È precisamente qui che l’argomento di Müller si inserisce, a mio parere con la semplicità disarmante di un “uovo di Colombo”, indicandoci una via: se riguardo a un qualsiasi problema x il magistero di Giovanni Paolo II e di Benedetto XVI è chiaro ed univoco e invece quello di Francesco appare ambiguo e suscettibile di essere interpretato in senso contrario ad essi, dal principio di continuità deriva che quando noi fedeli non capiamo (e il papa non si spiega), possiamo tranquillamente rivolgerci ai suoi predecessori e seguire il loro insegnamento come se fosse il suo, poiché egli stesso ci garantisce che non c’è discontinuità. L’assenso religioso dell’intelligenza e della volontà si può dare infatti solo a ciò che comprendiamo correttamente: non possiamo assentire ad una affermazione di cui non ci è chiaro il senso.
In sostanza, l’intervento del cardinale Müller ci addita la direzione in cui orientare lo sguardo: noi cattolici possediamo un ricchissimo patrimonio che ci viene da venti secoli di sviluppo della dottrina cristiana, e che in anni recenti è stato bene approfondito, articolato ed applicato alle situazioni ed ai problemi della contemporaneità, soprattutto grazie all’opera di grandi papi come quelli sopra ricordati. Le risposte di cui abbiamo bisogno le troviamo lì. Seguiamo quello e non sbaglieremo. Ciò che invece oggi sceglie di restare ambiguo, resta anche irrilevante per la coscienza, proprio in ragione della propria equivocità in confronto a quanto è stato invece definito con chiarezza nel passato. Viene, se così si può dire, tenuto in custodia dal principio di continuità. Solo nel momento in cui il papa dichiarasse, senza ambiguità, che non si deve più prestare assenso al magistero dei suoi predecessori perché è stato abrogato dal suo, allora sì che tale custodia cadrebbe. Ma a quel punto cadrebbe molto altro. E possiamo confidare che non succederà».
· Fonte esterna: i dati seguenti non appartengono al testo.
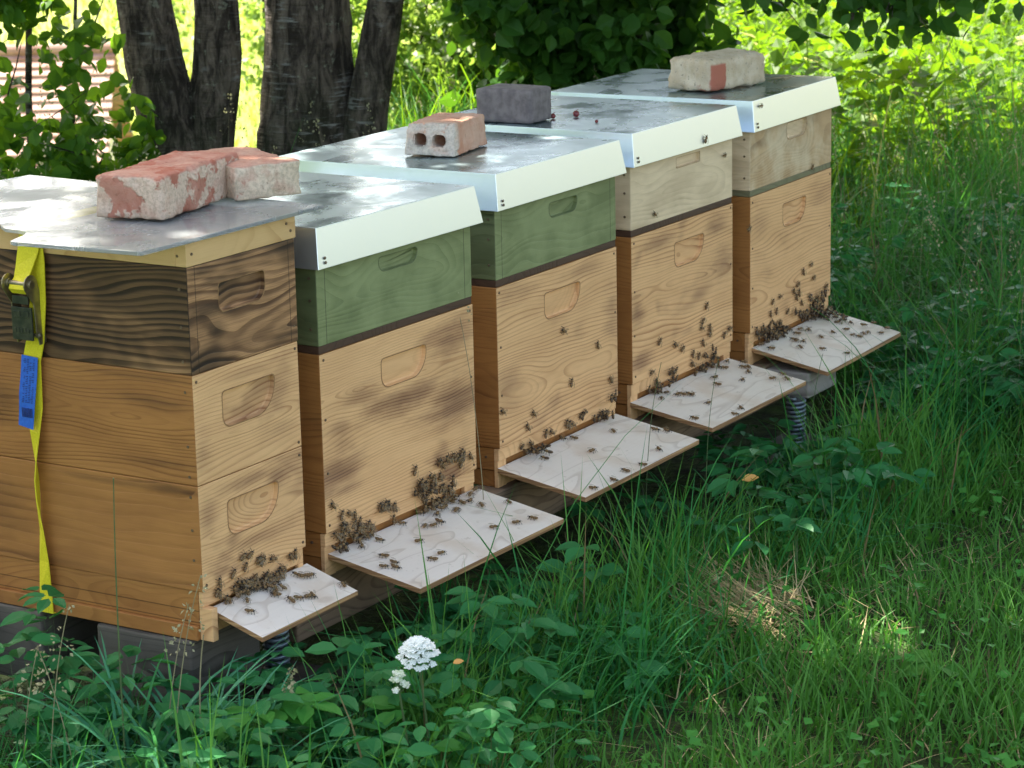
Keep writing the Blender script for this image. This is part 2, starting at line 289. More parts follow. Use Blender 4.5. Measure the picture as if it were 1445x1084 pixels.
# ---------------------------------------------------------------- row frame
HV=[(-.4535,3.5179,1.0197),(-.2943,3.8045,1.0018),(-.0235,4.2911,1.0252),(.2312,4.7417,1.0217),(.4975,5.17,1.0504)]
ROWA=1.021
def rowloc(x,y):
    dx,dy=x+.4535,y-3.5179; c,s=math.cos(ROWA),math.sin(ROWA)
    return dx*c+dy*s,-dx*s+dy*c
def roww(lx,ly):
    c,s=math.cos(ROWA),math.sin(ROWA); return -.4535+lx*c-ly*s,3.5179+lx*s+ly*c
W=.43; D=.46; FZ=.178

# ---------------------------------------------------------------- wood and metal materials
PALE=(.79,.47,.225); PLINE=(.38,.165,.06); CHAR=(.15,.062,.036)
AMB=(.40,.175,.048); ALINE=(.18,.065,.018)  # same wood as the fronts; ageing and warmer side light put into the colour
def side_wood(seed,zc,**k): 
    a=dict(line_amt=.45,char_amt=.5,char_lo=.55,char_hi=.8,c0=.03,ca=.06,freq=150.,tint_amt=.35); a.update(k)
    return wood('side board',AMB,ALINE,(.06,.03,.015),seed,zc,**a)
GALV=None
def galv(sky_white=False):
    n=N('galvanised steel'); o=n.coord(); x,y,z=n.sep(o)
    big=n.noise(n.comb(n.math('MULTIPLY',x,1.),n.math('MULTIPLY',y,1.6),z),7.,4,.6,.5)
    sp=n.voro(o,90.,'F1','Color'); spv=n.sep(sp)[0]
    fine=n.noise(n.comb(n.math('MULTIPLY',x,4.),y,z),60.,3,.6)
    col=n.mix(n.ss(big,.35,.7),(.29,.42,.46),(.42,.54,.58)); col=n.mix(n.math('MULTIPLY',spv,.15),col,(.6,.66,.68))
    water=n.noise(n.comb(x,n.math('MULTIPLY',y,.6),z),16.,4,.7)
    col=n.mix(n.math('MULTIPLY',n.ss(water,.55,.72),.2),col,(.62,.62,.58))
    rg=n.math('ADD',n.ss(big,.3,.75,.20,.40),n.math('MULTIPLY',n.ss(water,.5,.75),.15))
    if sky_white:  # skirt steel whitened: the bright sky it reflects is put into the colour
        return n.done(n.bsdf(n.mix(n.math('MULTIPLY',spv,.15),(.84,.93,1.),(.90,.97,1.)),.30,.9,n.bump(n.noise(o,5.,2,.5),.10,.003),.5))
    h=n.math('ADD',n.math('MULTIPLY',n.noise(o,9.,2,.5),6.),n.math('MULTIPLY',fine,.12))
    return n.done(n.bsdf(col,rg,.92,n.bump(h,.15,.003),.5))
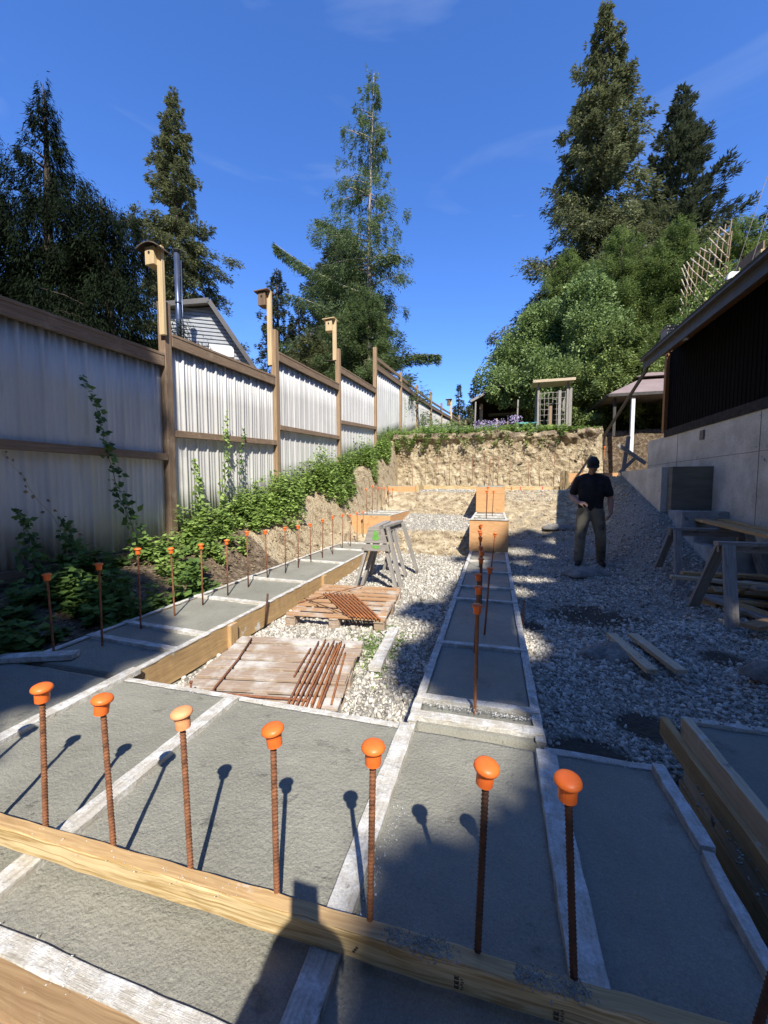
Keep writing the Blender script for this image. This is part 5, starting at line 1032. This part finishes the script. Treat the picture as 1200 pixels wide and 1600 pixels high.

Oggi direi che siamo un passo avanti rispetto a quel momento (motus in fine velocior?), perché in sostanza ciò che mi pare si stia realizzando è una presa d’atto sempre più diffusa nella Chiesa dell’irrilevanza di un insegnamento confuso e volutamente ambiguo che, proprio perché è tale, risulta inutile per l’alimentazione della fede.